Just some short quites note about the third day (see day 1 and 2 ). Today’s program of the German Conference on Chemoinformatics started with a presentation by Rzepa about his work on a semantic wiki (DOI:10.1021/ci060139e), which might be online here. (He recorded a podcast, but I have not seen it online yet.) I wish I could see the sources of those wiki pages, to see how that system integrates RDF, but at least Jmol is running fine. The presentation by Couch showed the status of the Materials Grid project, and how a guy called AgentX does all the hard work. Ihlenfeldt updated us about the status of PubChem, and mostly on what they had to do to keep the system from dying from its own success, for example using something called minimol.

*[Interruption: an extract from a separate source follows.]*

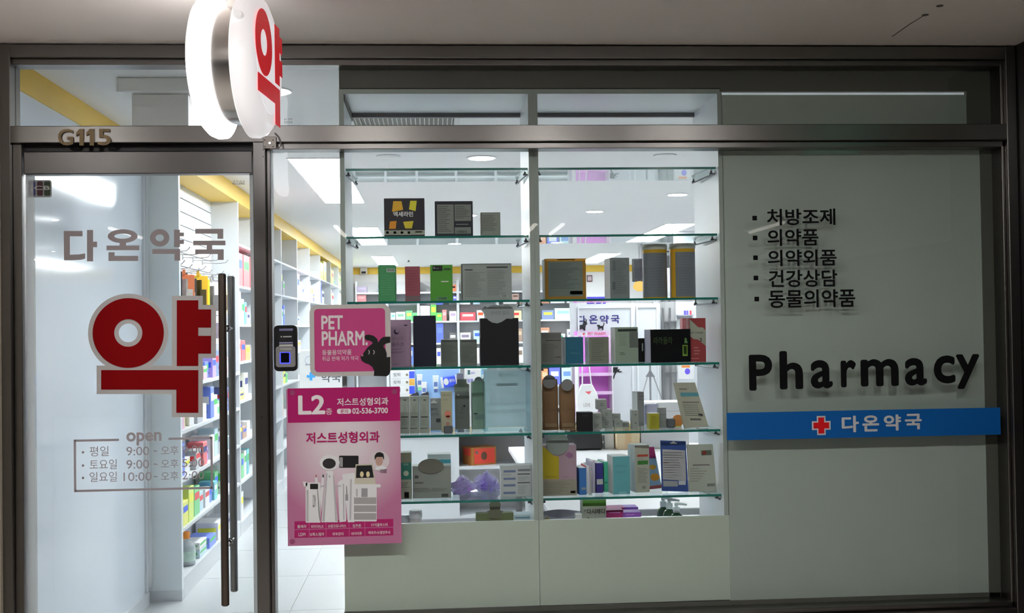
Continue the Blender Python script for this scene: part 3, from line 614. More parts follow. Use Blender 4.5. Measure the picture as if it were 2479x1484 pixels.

Googling does not seem to help, as that points to a number of things, but not any PubChem webpage. I am still waiting for a European organization to set up a mirror.

After the coffee break, Kuhn showed a coarse grained force field, approximating molecules by hacking them up in fragment of 3-10 heavy atoms. I guess, a bit like some small molecules force fields do for methyls. Fragments within a molecule are tied together by springs, and intra- and intermolecular force field parameters by running MD runs on fragment pairs. Varnek argued that QSPR for melting point prediction has reached a fundamental limited, with an RMSE of around 30 to 40 degrees Celsius, which makes it quite unreasonable to decide whether a compound with a predicted melting point of 40 degrees is solid or fluid at room temperature.

You have to forgive me for not reporting on the afternoon session; I was tied up talking with people at our booth, talking about the CDK, Taverna, Bioclipse, Jmol, other opensource chemoinformatics tools, and chemoinformatics in general. Very nice, but exhausting. I might advise the organization to set up a blog aggregator next year, though I am not sure whether there are others blogging about this conference.